- What this task involves:
Copy exactly the lines from the beginning of the data down to and including the line holding "COL = S.collection", without any pictures.

- Supplied data:
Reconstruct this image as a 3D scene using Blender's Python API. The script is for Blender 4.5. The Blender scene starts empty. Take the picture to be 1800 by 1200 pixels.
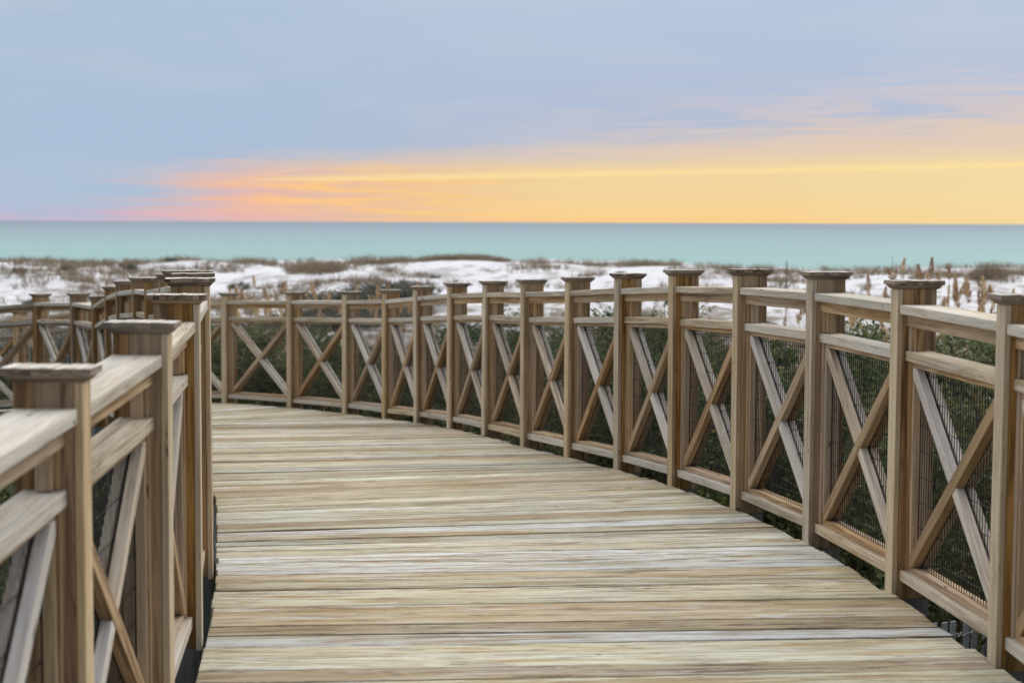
import bpy, bmesh, math, random
from mathutils import Vector, Matrix, noise
random.seed(7)
R = math.radians
S = bpy.context.scene
COL = S.collection

# ------------------------------------------------------------------ camera
ZC = 1.47
cam_d = bpy.data.cameras.new('camera'); cam = bpy.data.objects.new('camera', cam_d); COL.objects.link(cam)
cam_d.sensor_width = 36; cam_d.lens = 58.0
cam_d.clip_start = .1; cam_d.clip_end = 60000
PITCH = math.atan(209.5/2900); ROLL = R(.22)
M = Matrix.Rotation(R(90)-PITCH, 4, 'X') @ Matrix.Rotation(ROLL, 4, 'Z')
cam.matrix_world = Matrix.Translation((0, 0, ZC)) @ M
cam_d.dof.use_dof = True; cam_d.dof.focus_distance = 7.6; cam_d.dof.aperture_fstop = 3.7
S.camera = cam
S.render.resolution_x = 1024; S.render.resolution_y = 682

# ------------------------------------------------------------------ world
SUN_EL, SUN_AZ = R(32), R(38)          # azimuth measured from +Y towards +X
W = bpy.data.worlds.new('World'); S.world = W; W.use_nodes = True
nt = W.node_tree; nt.nodes.clear()
class N:
    def __init__(s, nt): s.nt = nt
    def n(s, t, **k):
        o = s.nt.nodes.new(t)
        for a, b in k.items(): setattr(o, a, b)
        return o
    def put(s, sock, v):
        if isinstance(v, bpy.types.NodeSocket): s.nt.links.new(v, sock)
        elif v is not None:
            if hasattr(sock.default_value, '__len__') and not isinstance(v, (int, float)) and len(v) == 3 and len(sock.default_value) == 4: v = (*v, 1)
            sock.default_value = v
    def m(s, op, a, b=None, c=None, clamp=False):
        o = s.n('ShaderNodeMath', operation=op, use_clamp=clamp)
        s.put(o.inputs[0], a)
        if b is not None: s.put(o.inputs[1], b)
        if c is not None: s.put(o.inputs[2], c)
        return o.outputs[0]
    def mr(s, v, a, b, c=0., d=1., smooth=False):
        o = s.n('ShaderNodeMapRange'); o.interpolation_type = 'SMOOTHSTEP' if smooth else 'LINEAR'
        s.put(o.inputs[0], v)
        for i, x in enumerate((a, b, c, d)): s.put(o.inputs[i+1], x)
        return o.outputs[0]
    def mix(s, f, a, b, bt='MIX'):
        o = s.n('ShaderNodeMix', data_type='RGBA', blend_type=bt)
        s.put(o.inputs[0], f); s.put(o.inputs[6], a); s.put(o.inputs[7], b)
        return o.outputs[2]
    def ramp(s, f, stops, interp='LINEAR'):
        o = s.n('ShaderNodeValToRGB'); cr = o.color_ramp; cr.interpolation = interp
        while len(cr.elements) < len(stops): cr.elements.new(.5)
        for e, (p, c) in zip(cr.elements, stops):
            e.position = p; e.color = (*c, 1) if len(c) == 3 else c
        s.put(o.inputs[0], f); return o.outputs[0]
    def noise(s, vec, scale, detail=4, rough=.55, dist=0., mscale=None, loc=None, color=False):
        if mscale or loc:
            mp = s.n('ShaderNodeMapping'); s.put(mp.inputs[0], vec)
            if mscale: mp.inputs['Scale'].default_value = mscale
            if loc: mp.inputs['Location'].default_value = loc
            vec = mp.outputs[0]
        o = s.n('ShaderNodeTexNoise'); s.put(o.inputs['Vector'], vec)
        o.inputs['Scale'].default_value = scale; o.inputs['Detail'].default_value = detail
        o.inputs['Roughness'].default_value = rough; o.inputs['Distortion'].default_value = dist
        return o.outputs['Color' if color else 'Fac']
def lin(r, g, b):
    f = lambda c: (c/255/12.92) if c <= 10 else ((c/255+.055)/1.055)**2.4
    return (f(r), f(g), f(b))
w = N(nt)
tc = w.n('ShaderNodeTexCoord'); sep = w.n('ShaderNodeSeparateXYZ'); nt.links.new(tc.outputs['Generated'], sep.inputs[0])
dx, dy, dz = sep.outputs
DEG = 180/math.pi
el = w.m('MULTIPLY', w.m('ARCSINE', dz), DEG)                      # elevation, degrees
az = w.m('MULTIPLY', w.m('ARCTAN2', dx, dy), DEG)                  # azimuth from +Y, degrees
cb = w.n('ShaderNodeCombineXYZ'); nt.links.new(az, cb.inputs[0]); nt.links.new(el, cb.inputs[1])
ae = cb.outputs[0]
# tilt of the cloud sheets: they rise to the right
n_big = w.noise(ae, 1, 5, .55, .3, (.09, .5, 1))
n_mid = w.noise(ae, 1, 6, .6, .6, (.16, 1.9, 1), (3, 7, 0))
n_str = w.noise(ae, 1, 6, .6, .7, (.20, 4.6, 1), (11, 2, 0))
n_fine = w.noise(ae, 1, 5, .6, .5, (.9, 9, 1), (5, 5, 0))
# glow sheet: upper limit in degrees as a function of azimuth
gl = w.m('MULTIPLY_ADD', az, .062, 2.45)
gl = w.m('MINIMUM', gl, w.m('MULTIPLY_ADD', az, -.06, 7.0))
elw = w.m('ADD', el, w.m('MULTIPLY', w.m('SUBTRACT', n_mid, .5), 1.5))
elw = w.m('ADD', elw, w.m('MULTIPLY', w.m('SUBTRACT', n_fine, .5), .28))
t = w.m('SUBTRACT', gl, elw)                                        # degrees below the glow's top
glow = w.mr(t, -.75, .8, 0, 1, True)
left = w.mr(w.m('ADD', az, w.m('MULTIPLY', w.m('SUBTRACT', n_str, .5), 9.)), -14.5, -8.5, 0, 1, True)
# over the left part the glow survives only as broken streaks
glow = w.m('MULTIPLY', glow, left)
base = w.ramp(w.mr(w.m('ADD', el, w.m('MULTIPLY', w.m('SUBTRACT', n_big, .5), 3.2)), 0, 8.5),
              [(0, lin(176, 186, 212)), (.25, lin(170, 188, 215)), (.6, lin(178, 194, 220)), (1, lin(188, 202, 222))])
base = w.mix(w.mr(az, -16, 2, .85, 0, True), base, lin(172, 193, 218))
base = w.mix(w.m('MULTIPLY', w.mr(n_big, .45, .7, 0, 1, True), .4), base, lin(196, 205, 218))
# warm thin veils above the glow on the right
veil = w.m('MULTIPLY', w.mr(n_str, .42, .56, 0, 1, True), w.mr(az, -6, 12, 0, 1, True))
veil = w.m('MULTIPLY', veil, w.mr(w.m('SUBTRACT', el, gl), 2.6, .2, 0, 1, True))
base = w.mix(w.m('MULTIPLY', veil, .62), base, lin(224, 203, 196))
gp = w.m('MULTIPLY', w.mr(el, 0, 7, 1, 0, True), w.mr(az, -12, 6, 0, .25, True))
base = w.mix(gp, base, lin(214, 198, 200))
yel = w.ramp(w.mr(el, 0, 3.6), [(0, lin(253, 207, 140)), (.10, lin(251, 212, 148)), (.35, lin(242, 214, 160)), (.62, lin(243, 214, 158)), (1, lin(236, 205, 172))])
yel = w.mix(w.mr(az, 5, 18, 0, .6, True), yel, lin(244, 222, 168))
ora = w.mix(w.mr(n_str, .42, .6, 0, 1, True), lin(228, 188, 178), lin(255, 202, 138))
ora = w.mix(w.mr(az, -9, -3, 0, .45, True), ora, lin(255, 208, 124))
ora = w.mix(w.mr(az, -6, -12, 0, .7, True), ora, lin(240, 180, 170))
gcol = w.mix(w.mr(w.m('ADD', az, w.m('MULTIPLY', w.m('SUBTRACT', n_mid, .5), 6)), -5, 3, 0, 1, True), ora, yel)
# the bright ragged lower edge of the cloud sheet
line_el = w.m('ADD', w.m('MULTIPLY_ADD', az, .021, 1.52), w.m('MULTIPLY', w.m('SUBTRACT', n_fine, .5), .16))
ln = w.m('SUBTRACT', el, line_el)
lnm = w.m('MULTIPLY', w.mr(ln, -.03, .05, 0, 1, True), w.mr(ln, .30, .05, 0, 1, True))
lnm = w.m('MULTIPLY', lnm, w.mr(az, -11, -4, 0, .95, True))
gcol = w.mix(lnm, gcol, lin(255, 226, 158))
edge = w.m('MULTIPLY', w.mr(ln, -.05, .85, 0, .85, True), w.mr(az, -8, 2, .5, 1, True))
gcol = w.mix(edge, gcol, lin(226, 203, 186))
col = w.mix(glow, base, gcol)
# low pink band near the horizon at far left
pk = w.m('MULTIPLY', w.mr(el, .75, .05, 0, 1, True), w.mr(az, -3, -9, 0, .6, True))
pk = w.m('MULTIPLY', pk, w.mr(n_str, .4, .62, .35, 1, True))
col = w.mix(pk, col, lin(222, 178, 196))
# unseen sky shaped for its light: bright overcast overhead and ahead, darkened behind viewer
hi = w.mr(el, 10, 34, 0, 1, True)
high = w.mix(w.mr(dy, -.62, .30, 0, 1, True), (.20, .20, .22), (2.15, 2.18, 2.24))
hb = w.m('MULTIPLY', w.mr(dy, .1, -.3, 0, 1, True), w.mr(el, 0, 10, .8, 0))
col = w.mix(hb, col, (.16, .17, .20))
col = w.mix(hi, col, high)
sky = w.n('ShaderNodeTexSky'); sky.sky_type = 'NISHITA'; sky.sun_disc = False
sky.sun_elevation = SUN_EL; sky.sun_rotation = SUN_AZ
bg1 = w.n('ShaderNodeBackground'); nt.links.new(sky.outputs[0], bg1.inputs[0]); bg1.inputs[1].default_value = .05
bg2 = w.n('ShaderNodeBackground'); nt.links.new(col, bg2.inputs[0]); bg2.inputs[1].default_value = 1.0
ms = w.n('ShaderNodeMixShader'); ms.inputs[0].default_value = .97
nt.links.new(bg1.outputs[0], ms.inputs[1]); nt.links.new(bg2.outputs[0], ms.inputs[2])
out = w.n('ShaderNodeOutputWorld'); nt.links.new(ms.outputs[0], out.inputs[0])

sun_d = bpy.data.lights.new('sun', 'SUN'); sun = bpy.data.objects.new('sun', sun_d); COL.objects.link(sun)
sun_d.energy = 0.9; sun_d.angle = R(16); sun_d.color = (1, .90, .76)
sd = Vector((math.sin(SUN_AZ)*math.cos(SUN_EL), math.cos(SUN_AZ)*math.cos(SUN_EL), math.sin(SUN_EL)))
sun.rotation_euler = sd.to_track_quat('Z', 'Y').to_euler()
S.view_settings.view_transform = 'Standard'; S.view_settings.look = 'None'
S.view_settings.exposure = 0; S.view_settings.gamma = 1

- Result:
Reconstruct this image as a 3D scene using Blender's Python API. The script is for Blender 4.5. The Blender scene starts empty. Take the picture to be 1800 by 1200 pixels.
import bpy, bmesh, math, random
from mathutils import Vector, Matrix, noise
random.seed(7)
R = math.radians
S = bpy.context.scene
COL = S.collection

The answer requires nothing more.